Each of these biblical characters prays in a unique way. Jake and Emily got the audience to consider that a synagogue might be the most traditional place for prayer, but our prayer can take place virtually anywhere. I immediately thought of the recent controversy when Israeli Knesset Minister Meshulam Nahari of the Shas party harshly criticized Gilad Shalit for going to the beach with his father on the first Shabbat of his freedom from Hamas captivity instead of going to the synagogue for prayer as I had blogged about just a day prior. If Gilad Shalit chose to be thankful to God on a beach instead of a synagogue, then who are we to judge?

Watching the Storahtelling production also led to me to consider athletes’ public displays of prayer on the playing field. There are those who are critical of athletes (from professional on down to the high school level) openly giving thanks to God after a good play or a victory. I’ve also noticed an increase in the public displays of religion among the fans at sporting events as well. Sure, fans holding signs proclaiming the John 3:16 verse from the New Testament is nothing new, but lately the TV cameras at sporting events have caught fans visibly praying for their team. This was certainly the case in the recent Major League Baseball playoffs.

In fact, I was contacted by a reporter from the Detroit Free Press last month during the playoffs as my hometown team, the Detroit Tigers, were playing in the American League Championship Series against the Texas Rangers. She told me she was writing an article about baseball players and religion. Her first question caught me off guard when she asked me if I thought God was a Tigers fan. We then discussed whether religion should have a role in spectator sports. I explained to the reporter that I appreciate when athletes give it their all and are so intent on winning that they don’t hide their religious convictions.

Conservative Rabbi Jason Miller, director of Kosher Michigan, said he took no offense at Christian displays of faith on the field.

“In America, we take our sports seriously and baseball as the American pastime has been elevated to almost the level of religion,” said Miller of Farmington Hills. “When I see a player like Jose Valverde of the Tigers pointing to heaven or crossing himself, I can tell my children that he is a religious person and is grateful to God for his successful performance and God-given abilities.”

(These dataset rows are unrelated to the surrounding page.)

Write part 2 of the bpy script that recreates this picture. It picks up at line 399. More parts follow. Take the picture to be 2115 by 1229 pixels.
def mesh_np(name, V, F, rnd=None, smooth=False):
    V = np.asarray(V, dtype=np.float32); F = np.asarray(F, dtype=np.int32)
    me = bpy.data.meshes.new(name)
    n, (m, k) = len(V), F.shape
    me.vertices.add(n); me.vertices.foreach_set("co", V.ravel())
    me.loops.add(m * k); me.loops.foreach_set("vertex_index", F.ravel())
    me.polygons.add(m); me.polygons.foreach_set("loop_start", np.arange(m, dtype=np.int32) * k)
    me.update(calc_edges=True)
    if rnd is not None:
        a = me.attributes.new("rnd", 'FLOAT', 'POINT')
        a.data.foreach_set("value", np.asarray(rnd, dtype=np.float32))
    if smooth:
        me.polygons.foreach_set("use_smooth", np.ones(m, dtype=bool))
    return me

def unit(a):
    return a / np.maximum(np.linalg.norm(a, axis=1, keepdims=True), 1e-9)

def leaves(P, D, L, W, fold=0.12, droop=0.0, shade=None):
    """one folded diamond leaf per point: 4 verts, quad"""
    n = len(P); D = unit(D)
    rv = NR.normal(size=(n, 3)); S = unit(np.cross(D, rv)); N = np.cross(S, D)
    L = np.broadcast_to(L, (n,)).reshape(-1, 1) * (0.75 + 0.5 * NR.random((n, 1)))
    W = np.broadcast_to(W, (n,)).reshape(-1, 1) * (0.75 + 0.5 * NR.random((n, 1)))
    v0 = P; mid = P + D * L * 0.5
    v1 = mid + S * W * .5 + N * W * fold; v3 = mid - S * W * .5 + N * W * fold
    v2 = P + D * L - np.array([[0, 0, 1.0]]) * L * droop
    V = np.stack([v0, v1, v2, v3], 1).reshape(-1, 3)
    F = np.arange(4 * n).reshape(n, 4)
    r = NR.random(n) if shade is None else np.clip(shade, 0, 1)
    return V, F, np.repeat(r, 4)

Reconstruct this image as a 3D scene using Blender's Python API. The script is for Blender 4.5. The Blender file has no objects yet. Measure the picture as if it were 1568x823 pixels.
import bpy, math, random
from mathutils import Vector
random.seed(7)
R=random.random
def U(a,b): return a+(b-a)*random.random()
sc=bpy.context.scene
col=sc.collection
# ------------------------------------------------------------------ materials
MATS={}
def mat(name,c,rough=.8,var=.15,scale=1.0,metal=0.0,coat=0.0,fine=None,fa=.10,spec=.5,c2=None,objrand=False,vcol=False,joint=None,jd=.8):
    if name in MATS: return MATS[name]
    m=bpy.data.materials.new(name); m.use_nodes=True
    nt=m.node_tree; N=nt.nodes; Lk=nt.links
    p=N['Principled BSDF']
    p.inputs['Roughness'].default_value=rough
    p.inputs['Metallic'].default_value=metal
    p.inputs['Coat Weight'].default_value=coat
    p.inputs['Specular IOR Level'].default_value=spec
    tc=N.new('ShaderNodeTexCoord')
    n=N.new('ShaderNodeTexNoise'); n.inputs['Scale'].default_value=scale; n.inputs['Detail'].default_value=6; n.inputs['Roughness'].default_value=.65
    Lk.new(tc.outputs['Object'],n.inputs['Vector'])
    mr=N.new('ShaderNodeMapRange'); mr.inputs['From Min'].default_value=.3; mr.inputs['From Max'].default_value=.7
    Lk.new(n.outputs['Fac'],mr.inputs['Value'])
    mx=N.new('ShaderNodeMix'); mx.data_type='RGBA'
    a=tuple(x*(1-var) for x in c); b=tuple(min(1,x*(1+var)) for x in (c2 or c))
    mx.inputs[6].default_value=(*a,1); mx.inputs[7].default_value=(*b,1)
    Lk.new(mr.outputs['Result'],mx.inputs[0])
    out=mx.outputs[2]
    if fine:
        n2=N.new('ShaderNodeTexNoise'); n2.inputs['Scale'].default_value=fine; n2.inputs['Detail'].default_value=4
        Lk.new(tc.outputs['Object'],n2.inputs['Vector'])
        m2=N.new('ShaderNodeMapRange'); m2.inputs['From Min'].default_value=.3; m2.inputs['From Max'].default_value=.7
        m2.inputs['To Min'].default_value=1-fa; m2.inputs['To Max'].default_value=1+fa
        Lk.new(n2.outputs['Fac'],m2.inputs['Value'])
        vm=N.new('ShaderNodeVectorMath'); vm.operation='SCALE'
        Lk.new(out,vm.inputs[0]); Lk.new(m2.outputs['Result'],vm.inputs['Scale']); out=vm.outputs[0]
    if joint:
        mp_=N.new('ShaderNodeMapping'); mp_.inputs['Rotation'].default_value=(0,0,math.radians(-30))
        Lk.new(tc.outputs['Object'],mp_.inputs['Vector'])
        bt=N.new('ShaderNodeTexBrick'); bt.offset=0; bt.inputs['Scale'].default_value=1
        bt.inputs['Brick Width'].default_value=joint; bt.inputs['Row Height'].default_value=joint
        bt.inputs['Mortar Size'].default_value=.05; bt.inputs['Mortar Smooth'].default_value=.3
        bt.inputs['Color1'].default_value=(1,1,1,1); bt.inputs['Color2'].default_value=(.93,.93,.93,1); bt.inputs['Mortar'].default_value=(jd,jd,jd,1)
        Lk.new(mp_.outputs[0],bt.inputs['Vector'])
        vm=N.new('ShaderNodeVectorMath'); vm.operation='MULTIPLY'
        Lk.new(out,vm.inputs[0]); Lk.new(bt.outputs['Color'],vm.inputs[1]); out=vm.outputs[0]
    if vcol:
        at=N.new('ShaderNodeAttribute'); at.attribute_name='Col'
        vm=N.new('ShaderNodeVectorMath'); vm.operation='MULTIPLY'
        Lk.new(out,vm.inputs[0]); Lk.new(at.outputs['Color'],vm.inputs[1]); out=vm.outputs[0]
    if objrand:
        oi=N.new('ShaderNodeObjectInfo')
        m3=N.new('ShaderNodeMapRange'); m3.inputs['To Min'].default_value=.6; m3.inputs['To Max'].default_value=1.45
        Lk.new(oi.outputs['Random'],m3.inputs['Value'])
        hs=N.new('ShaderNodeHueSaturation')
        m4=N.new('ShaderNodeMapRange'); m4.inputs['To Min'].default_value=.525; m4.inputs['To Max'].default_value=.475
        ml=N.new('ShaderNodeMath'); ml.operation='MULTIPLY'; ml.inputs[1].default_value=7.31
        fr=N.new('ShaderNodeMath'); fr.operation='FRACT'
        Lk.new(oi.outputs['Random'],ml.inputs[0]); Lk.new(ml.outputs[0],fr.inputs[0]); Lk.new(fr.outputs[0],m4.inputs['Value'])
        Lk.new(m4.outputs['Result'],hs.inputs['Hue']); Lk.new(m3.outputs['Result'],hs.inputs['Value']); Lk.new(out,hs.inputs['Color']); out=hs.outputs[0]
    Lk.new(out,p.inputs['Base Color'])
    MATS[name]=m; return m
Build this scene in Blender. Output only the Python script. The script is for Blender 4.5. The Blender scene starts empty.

Later that night as I sat in the stands at Comerica Park in Detroit watching the Tigers beat the Rangers in Game 3 of the ALCS, I thought more about athletes publicly displaying their gratefulness to God during the game. Watching the players take a moment to pray and thank God was quite meaningful. They are so grateful to be in the position of playing a fun game in front of tens of thousands of fans and millions more on television that they recognize the importance of giving thanks.
We should appreciate when players publicly demonstrate their faith, whether by asking God to help them achieve success and not get injured during the game or by thanking God for their triumph. If we are going to teach our children that God is accessible anywhere and that we don’t have to be in a church or synagogue to pray, then let us embrace the notion that a sports field is an appropriate place for players and fans to welcome in God.